Majority Supporting the Government

Governments must be supported by the majority of Members in the House of Commons whether or not they are majority governments or minority governments. A majority government is supported by the party or the coalition of parties holding the majority of the seats in the House of Commons. (Canada has never been governed by a coalition of parties.) A minority government is supported by the party or the coalition of parties holding a minority of the seats in the House of Commons. Within each Parliament, party standings can and do fluctuate because of deaths, resignations, by-elections, floor crossings or other changes in the status of individual Members. As a result, the government’s ability to retain the support of the majority of Members can be increased or diminished.

All questions arising in the House are to be decided by a majority vote of those Members present. [1]  Even the rules by which the House governs its own proceedings are adopted by simple majority vote. It is therefore obvious that the government’s ability to command the support of a majority of the House allows it to exercise control over the management of the business of the House and, by extension, of its committees.

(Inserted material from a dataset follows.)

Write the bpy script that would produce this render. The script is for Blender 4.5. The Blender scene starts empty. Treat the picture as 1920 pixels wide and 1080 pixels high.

The government’s powers in this regard are counterbalanced by its responsibility to the House to account for its actions.

The government’s role in the management of House business is established in several Standing Orders, which refer either to the government or a Minister as the initiator of certain types of proceedings. [2]  Likewise, there are many Standing Orders that recognize the House’s role in holding the government to account for its actions. [3]  Parliamentary procedure must balance the government’s power to manage the business of the House, against the opposition’s responsibility to hold the government accountable. The crucial test of the government’s power comes in votes of confidence, for in Canada’s parliamentary democracy, a government must enjoy the confidence of the House.